Tuesday, 24 January 2012

Zero cost of inflation

It is noted that:

‘Inflation is always and everywhere a monetary phenomenon,’ per Milton Friedman.

Purchasing power of non monetary items does not change in spite of variation in national currency value.’

Gucenme, U. and Arsoy, A. P. (2005). Changes in financial reporting in Turkey, Historical Development of Inflation Accounting 1960 – 2005. Special Issue Accounting for the Global and the Local: The Case of Turkey. Critical Perspectives on Accounting, Volume 20, Issue 5, July 2009, p. 568–590.

Inflation and deflation have no effect on the real value of non-monetary items. Capital contributed and comprehensive income, for example, are constant real value non-monetary items. IAS 29 defines them as non-monetary items. The definition of a constant real value non-monetary item is derived in IFRS.

It is not inflation and deflation affecting the real value of constant real value non-monetary items not maintained constant over time. It is the implementation of the stable measuring unit assumption as part of the traditional Historical Cost Accounting model during inflation and deflation.

Inflation erodes the real value of only monetary items not inflation-adjusted on a daily basis in terms of a Daily Consumer Price Index over time. Deflation creates real value in only monetary items not inflation-adjusted on a daily basis in terms of a Daily Consumer Price Index over time. It is currently (2012) impossible to inflation-adjust or deflation-adjust bank notes and coins.

Inflation in many different countries has no effect on the real value of monetary items inflation-adjusted on a daily basis, for example the more than 2.68 trillion US Dollars (2009)1 of government inflation-indexed bonds currently inflation-adjusted daily in the world economy in terms of a Daily Consumer Price Index which is a lagged, daily interpolation of the respective monthly published CPI.

1 (Standard Life Investments. (2012).

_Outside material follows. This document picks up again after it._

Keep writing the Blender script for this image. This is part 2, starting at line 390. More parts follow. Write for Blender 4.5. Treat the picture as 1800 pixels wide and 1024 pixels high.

An Investor´s Guide to Inflation–Linked Bonds. Retrieved 7 January 2012, from Standard Life Investments’s Web site.)

According to the Banco Central de Chile, 20 to 25 per cent of the broad M3 money supply in Chile is inflation-adjusted on a daily basis in terms of the Unidad de Fomento (Written communication. (2011)) which is a monetized daily indexed unit of account started in 1967 and published daily by the Banco Central de Chile since 1990.

The above are all monetary items that exist in a zero cost of inflation (not zero inflation) space. They are all monetary items, but, their real values are not affected by inflation.
The entire cost of inflation can be eliminated under complete co-ordination when the entire money supply in an economy (excluding bank notes and coins that generally make up about seven per cent of the money supply in an advanced economy) is inflation-adjusted on a daily basis in terms of a Daily Consumer Price Index.

The requirement in IAS 29, Par. 9 that ‘the gain or loss on the net monetary position shall be included in profit or loss and separately disclosed,’ deals with the ‘effects of inflation’ and deflation on monetary items only during hyperinflation.

However, the definitions of monetary items in IAS 29, Par. 12 and IAS 21, Par. 8 need to be improved because non-monetary items are all items that are not monetary items. The definition of monetary items thus determines which items are non-monetary items per IFRS. When the definition of monetary items is incorrect then the division of monetary and non-monetary items is incorrect as it currently is in terms of IFRS.

Everything else in IAS 29 unsuccessfully2 deals with the effect of the stable measuring unit assumption (not the ‘effects of inflation’) on constant real value non-monetary items, e.g. capital contributed and comprehensive income, not maintained constant during hyperinflation.

2 See my comment letter on the IASB Agenda Consultation 2011.

A monetary item is one of the three basic economic items:

(a) Monetary items

(b) Variable real value non-monetary items

(c) Constant real value non-monetary items


Monetary items are units of money held and items with an underlying monetary nature which are substitutes for units of money held.

Examples of units of money held are bank notes and coins of the fiat currency created within an economy by means of fractional reserve banking. Examples of items with an underlying monetary nature which are substitutes of money held include the capital amount of: bank loans, bank savings, credit card loans, car loans, home loans, student loans, consumer loans, commercial and government bonds, Treasury Bills, all capital and money market investments, notes payable, notes receivable, etc. when these items are not in the form of money held.